• [Aim of the task]
Extract, unchanged, every line from the top of the material below through the line with "q.build('roundel', 'white', PO)", and no more.

• [Task input]

_ _ _ _

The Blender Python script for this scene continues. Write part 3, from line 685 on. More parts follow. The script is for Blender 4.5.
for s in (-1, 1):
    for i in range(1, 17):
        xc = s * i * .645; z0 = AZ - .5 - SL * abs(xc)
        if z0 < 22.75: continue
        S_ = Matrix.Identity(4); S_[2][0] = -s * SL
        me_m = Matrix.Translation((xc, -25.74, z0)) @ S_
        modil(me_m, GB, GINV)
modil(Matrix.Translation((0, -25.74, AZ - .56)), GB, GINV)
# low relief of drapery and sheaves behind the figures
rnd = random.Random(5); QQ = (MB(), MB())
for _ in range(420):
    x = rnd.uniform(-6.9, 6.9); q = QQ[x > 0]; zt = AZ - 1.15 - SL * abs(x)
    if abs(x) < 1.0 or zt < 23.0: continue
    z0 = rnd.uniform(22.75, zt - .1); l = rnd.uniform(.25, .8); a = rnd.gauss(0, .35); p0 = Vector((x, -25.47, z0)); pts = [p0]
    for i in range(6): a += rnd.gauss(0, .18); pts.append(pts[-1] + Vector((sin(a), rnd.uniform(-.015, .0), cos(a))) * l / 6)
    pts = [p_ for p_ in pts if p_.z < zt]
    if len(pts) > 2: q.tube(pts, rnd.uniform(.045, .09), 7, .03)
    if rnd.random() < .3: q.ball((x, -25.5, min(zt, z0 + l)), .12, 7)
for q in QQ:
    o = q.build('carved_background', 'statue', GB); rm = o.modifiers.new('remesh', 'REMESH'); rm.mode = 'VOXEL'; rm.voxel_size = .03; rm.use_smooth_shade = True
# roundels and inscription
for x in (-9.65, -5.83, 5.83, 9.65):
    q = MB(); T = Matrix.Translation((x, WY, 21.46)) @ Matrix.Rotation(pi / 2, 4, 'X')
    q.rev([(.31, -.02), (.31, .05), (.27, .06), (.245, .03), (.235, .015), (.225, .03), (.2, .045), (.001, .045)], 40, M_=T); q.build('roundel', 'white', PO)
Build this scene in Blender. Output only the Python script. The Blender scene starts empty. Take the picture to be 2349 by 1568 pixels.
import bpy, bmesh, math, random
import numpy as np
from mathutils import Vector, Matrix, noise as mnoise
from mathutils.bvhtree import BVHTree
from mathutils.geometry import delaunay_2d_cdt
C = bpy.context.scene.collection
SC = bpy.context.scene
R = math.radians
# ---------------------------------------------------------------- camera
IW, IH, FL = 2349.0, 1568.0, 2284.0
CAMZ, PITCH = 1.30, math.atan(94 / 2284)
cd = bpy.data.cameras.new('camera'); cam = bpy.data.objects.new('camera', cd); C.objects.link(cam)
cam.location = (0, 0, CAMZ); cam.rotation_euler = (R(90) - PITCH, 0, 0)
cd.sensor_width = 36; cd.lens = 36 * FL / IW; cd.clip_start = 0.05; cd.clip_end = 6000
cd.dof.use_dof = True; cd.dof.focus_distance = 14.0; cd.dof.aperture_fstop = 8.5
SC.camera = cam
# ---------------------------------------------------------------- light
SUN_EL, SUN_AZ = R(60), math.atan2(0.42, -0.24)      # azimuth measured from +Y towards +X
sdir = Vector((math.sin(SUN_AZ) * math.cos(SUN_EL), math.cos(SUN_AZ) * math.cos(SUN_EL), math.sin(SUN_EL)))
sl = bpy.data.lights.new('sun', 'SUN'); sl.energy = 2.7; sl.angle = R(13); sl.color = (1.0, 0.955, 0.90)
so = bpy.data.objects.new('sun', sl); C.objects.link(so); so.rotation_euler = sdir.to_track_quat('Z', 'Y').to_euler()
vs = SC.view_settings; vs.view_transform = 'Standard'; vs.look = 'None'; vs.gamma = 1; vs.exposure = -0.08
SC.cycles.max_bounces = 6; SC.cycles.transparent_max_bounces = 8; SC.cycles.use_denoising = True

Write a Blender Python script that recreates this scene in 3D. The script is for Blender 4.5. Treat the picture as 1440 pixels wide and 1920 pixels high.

_ _ _ _

• [Exercise result]
The Blender Python script for this scene continues. Write part 3, from line 685 on. More parts follow. The script is for Blender 4.5.
for s in (-1, 1):
    for i in range(1, 17):
        xc = s * i * .645; z0 = AZ - .5 - SL * abs(xc)
        if z0 < 22.75: continue
        S_ = Matrix.Identity(4); S_[2][0] = -s * SL
        me_m = Matrix.Translation((xc, -25.74, z0)) @ S_
        modil(me_m, GB, GINV)
modil(Matrix.Translation((0, -25.74, AZ - .56)), GB, GINV)
# low relief of drapery and sheaves behind the figures
rnd = random.Random(5); QQ = (MB(), MB())
for _ in range(420):
    x = rnd.uniform(-6.9, 6.9); q = QQ[x > 0]; zt = AZ - 1.15 - SL * abs(x)
    if abs(x) < 1.0 or zt < 23.0: continue
    z0 = rnd.uniform(22.75, zt - .1); l = rnd.uniform(.25, .8); a = rnd.gauss(0, .35); p0 = Vector((x, -25.47, z0)); pts = [p0]
    for i in range(6): a += rnd.gauss(0, .18); pts.append(pts[-1] + Vector((sin(a), rnd.uniform(-.015, .0), cos(a))) * l / 6)
    pts = [p_ for p_ in pts if p_.z < zt]
    if len(pts) > 2: q.tube(pts, rnd.uniform(.045, .09), 7, .03)
    if rnd.random() < .3: q.ball((x, -25.5, min(zt, z0 + l)), .12, 7)
for q in QQ:
    o = q.build('carved_background', 'statue', GB); rm = o.modifiers.new('remesh', 'REMESH'); rm.mode = 'VOXEL'; rm.voxel_size = .03; rm.use_smooth_shade = True
# roundels and inscription
for x in (-9.65, -5.83, 5.83, 9.65):
    q = MB(); T = Matrix.Translation((x, WY, 21.46)) @ Matrix.Rotation(pi / 2, 4, 'X')
    q.rev([(.31, -.02), (.31, .05), (.27, .06), (.245, .03), (.235, .015), (.225, .03), (.2, .045), (.001, .045)], 40, M_=T); q.build('roundel', 'white', PO)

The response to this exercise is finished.